KfW/ZEW Start-Up Panel – New Instrument for Analysing Firm Foundations

Research

The Centre for European Economic Studies (ZEW) in cooporation with the KfW Bankengruppe (KfW banking group) and the Business Information Service Creditreform presented a new panel of business start-ups. Up to now, the long-term development of firm foundations has only been studied peripherally. The scientific knowledge about the dynamics of high-tech start-ups was especially underdeveloped. In order to set frameworks for company founders up, it is essential to focus on an empirically established, extended, and continually updated state of knowledge.

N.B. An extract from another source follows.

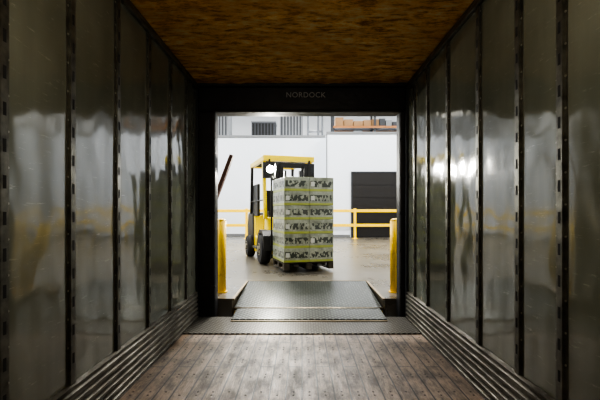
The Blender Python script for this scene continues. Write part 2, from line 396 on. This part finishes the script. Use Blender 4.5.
for s in(-1,1):
    m.beam((s*.52,-.78,.95),(s*.52,-.62,GT),.07,.09,0); m.beam((s*.52,.95,1.05),(s*.52,.80,GT),.06,.08,1)
    m.box(min(s*.49,s*.56),max(s*.49,s*.56),-.78,.86,GT-.02,GT+.08,0)
m.box(-.56,.56,-.80,-.70,GT-.03,GT+.09,0); m.box(-.56,.56,.78,.86,GT-.02,GT+.06,0)
for i in range(8):
    yy=-.58+i*.175; m.box(-.49,.49,yy,yy+.05,GT,GT+.05,1)
m.beam((-.52,-.70,1.35),(-.52,.90,1.35),.03,.03,1)
m.obj('overhead_guard',[M_fly,M_blk],fk,bevel=.006)
def wheel(m,s,y,r,w,xc):
    x0=s*(xc-w/2); x1=s*(xc+w/2)
    m.cyl((x0,y,r),(x1,y,r),r*.93,0,36); m.cyl((s*(xc-w*.38),y,r),(s*(xc+w*.38),y,r),r,0,36)
    m.cyl((x1,y,r),(x1+s*.008,y,r),r*.42,1,28); m.cyl((x1+s*.008,y,r),(x1+s*.03,y,r),r*.2,1,16)
    for i in range(6):
        a=i*math.pi/3; cy=y+math.cos(a)*r*.32; cz=r+math.sin(a)*r*.32; m.cyl((x1+s*.008,cy,cz),(x1+s*.02,cy,cz),.015,0,8)
m=MB()
for s in(-1,1): wheel(m,s,-.72,.31,.20,.54); wheel(m,s,.85,.26,.18,.56)
m.obj('wheels',[M_rub,M_rim],fk)
MT=2.08
m=MB()
for s in(-1,1):
    m.box(min(s*.30,s*.38),max(s*.30,s*.38),-1.14,-1.02,.08,MT,0); m.box(min(s*.22,s*.29),max(s*.22,s*.29),-1.16,-1.05,.10,MT-.04,0)
    m.cyl((s*.16,-1.05,.12),(s*.16,-1.05,1.95),.03,2,12)
m.box(-.38,.38,-1.12,-1.04,MT-.08,MT+.02,0); m.box(-.38,.38,-1.10,-1.02,1.25,1.33,0); m.box(-.38,.38,-1.10,-1.02,.10,.22,0)
m.box(-.50,.50,-1.215,-1.17,.42,.52,0); m.box(-.50,.50,-1.215,-1.17,.16,.24,0)
for xx in (-.48,-.24,0,.24,.48): m.box(xx-.015,xx+.015,-1.21,-1.18,.5,1.75,0)
m.box(-.50,.50,-1.21,-1.18,1.72,1.78,0)
for s in(-1,1):
    m.box(s*.22-.05,s*.22+.05,-1.255,-1.215,.06,.55,1); m.box(s*.22-.05,s*.22+.05,-2.10,-1.215,.095,.145,1)
m.obj('mast_and_forks',[M_blk,M_steel,M_steel],fk,bevel=.004)
m=MB()
HZ=GT-.22
for s in(-1,1):
    m.box(s*.42-.16,s*.42+.12,-.86,-.80,HZ-.18,HZ+.15,1)
    m.cyl((s*.44,-.90,HZ),(s*.44,-.86,HZ),.085,1,20); m.cyl((s*.44,-.908,HZ),(s*.44,-.901,HZ),.07,0 if s<0 else 3,20)
    m.box(s*.44-.015,s*.44+.015,-.84,-.74,HZ,GT,1)
m.cyl((.3,.6,GT+.05),(.3,.6,GT+.17),.06,2,16)
m.obj('headlights',[M_lampE,M_blk,M_orange,M_dgrey],fk)
L=bpy.data.lights.new('headlight_beam','SPOT'); L.energy=180; L.spot_size=math.radians(110); L.spot_blend=.7; L.shadow_soft_size=.06; L.color=(1,.96,.85)
o=bpy.data.objects.new('headlight_beam',L); o.location=(-.44,-.94,HZ); o.rotation_euler=(math.radians(80),0,math.pi); o.parent=fk; C.scene.collection.objects.link(o)

# ---------------------------------------------------------------- world, camera
w=bpy.data.worlds.new('World'); C.scene.world=w; w.use_nodes=True
w.node_tree.nodes['Background'].inputs[0].default_value=(.5,.6,.7,1); w.node_tree.nodes['Background'].inputs[1].default_value=.3
cam=bpy.data.cameras.new('Camera'); cam.lens=24; cam.sensor_width=36; cam.sensor_fit='HORIZONTAL'; cam.shift_x=-2/600; cam.shift_y=13/600; cam.clip_start=.05
co=bpy.data.objects.new('Camera',cam); co.location=(0,0,1.23); co.rotation_euler=(math.pi/2,0,0); C.scene.collection.objects.link(co); C.scene.camera=co
C.scene.view_settings.view_transform='AgX'
C.scene.view_settings.look='AgX - High Contrast'
C.scene.view_settings.exposure=.65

The KfW/ZEW Start-up panel is the first instrument to meet these conditions. It examines the development of newly founded firms over a period of several years and provides a wide variety of company- and staff-specific information. The annual study includes 6,000 firms and is based on the so-called economically active start-ups*. For the first time it is possible to conduct industry-specific analysis for the small but economically highly important group of technology-intensive start-ups by relying on the specific structure of the study. The KfW/ZEW Start-up panel, which will be conducted, analysed, and published annually, is supposed to provide a platform of information for start-up promotion policy, spurring the research into business start-ups in Germany.

When the start-up panel was introduced the first results of the study were presented by Dr. Norbert Irsch, chief economist of KfW Bankengruppe, Prof. Dr. Helmut Rödl, vice-chairman of the supervisory board at the Creditreform AG and Prof. Dr. Dr. h.c. mult. Wolfgang Franz, ZEW president and member of the German Council of Economic Experts. The first evaluation was realised from May to August 2008 taking company foundations from the period of 2005 to 2007 into account.

At the time of foundation, young firms provided on average 2.4 full time occupations. Projected on the total number of 240,000 economically active firms this equals about 600,000 full time occupations per foundation period (average of the years 2005 to 2007). It further revealed that start-ups entering the market with innovative and technically novel products and services do so with more staff and that they were faster-growing than other start-ups. Furthermore, the founders’ human capital in the form of qualification and entrepreneurial experience takes a positive impact on both the size of the start-up and the increase in staff.

In order to stand out from competitors and to find a gap in the market, almost 70 per cent of the start-ups intend to offer high-quality products and strongly respond to their customers'demands. Many of the young firms combine those two strategies to form a quality-oriented niche strategy. Only 34 per cent consider lower product prices to be a competitive advantage. Especially start-ups continually conducting R&D tend to work on a product differentiation or niche strategy rather than a price strategy. "Start-ups are not very likely to win a cost competition with established firms – the long-established competitors clearly gain the advantage. Young firms are therefore recommended to establish themselves with customised products and services. They can then step by step build up an extended customer base working on the basis of such niche markets", says Prof. Franz.

95 per cent of the firms founded in 2007 need financial resources to start business operations, with the majority (56 per cent) additionally using existing material resources, such as a private car. However, in many cases only few material and financial resources were required. About two-thirds (62 per cent) of all start-ups contribute their own sources (savings, reserves). Especially high-tech start-ups in the manufacturing sector use their own resources to a high degree (71 per cent). "Overall the willingness of founders to self financing and financial commitment is surprisingly high and therefore a positive sign. Considering the current economic forecasts, the ability of founders to make their business idea work with their own financial resources is gaining more and more importance", Prof. Rödl pointed out. Only around 35 per cent of all economically active start-ups also rely on external financial resources, with the volume of funds reaching an average of around 32,000 euros. The lion's share of external funding was made up by long-term loans from banks and savings banks.

Use and volume of the different financial resources differ considerably within the sectors. For instance, high-tech start-ups using external financial funds very often chose the option of private equity capital (3 per cent of all high-tech start-ups vs. 1.5 per cent of all non-technology-intensive start-ups). "This shows", says Dr. Norbert Irsch, "that even among high-tech start-ups only a small minority takes the option of private equity capital. However, a 19 per cent of the total need of external funding in the high-tech sector is made up of equity capital and is especially important to bigger start-ups with a high focus on R&D."

"Already in the first year the KfW/ ZEW Start-up panel, with a degree of detail and wide variety of sectors, provided diverse and interesting information", Irsch continued. "Updating the database annually will enable us to focus our promotional policy to a higher degree on the developments in the field of business formations."

*Economically active start-ups: new firms gathered by Creditreform. Those firms are either registered in the German Commercial Register, or fell back on borrowed capital, business loans, or similar external financial funds or are in another way actively involved in the economic process.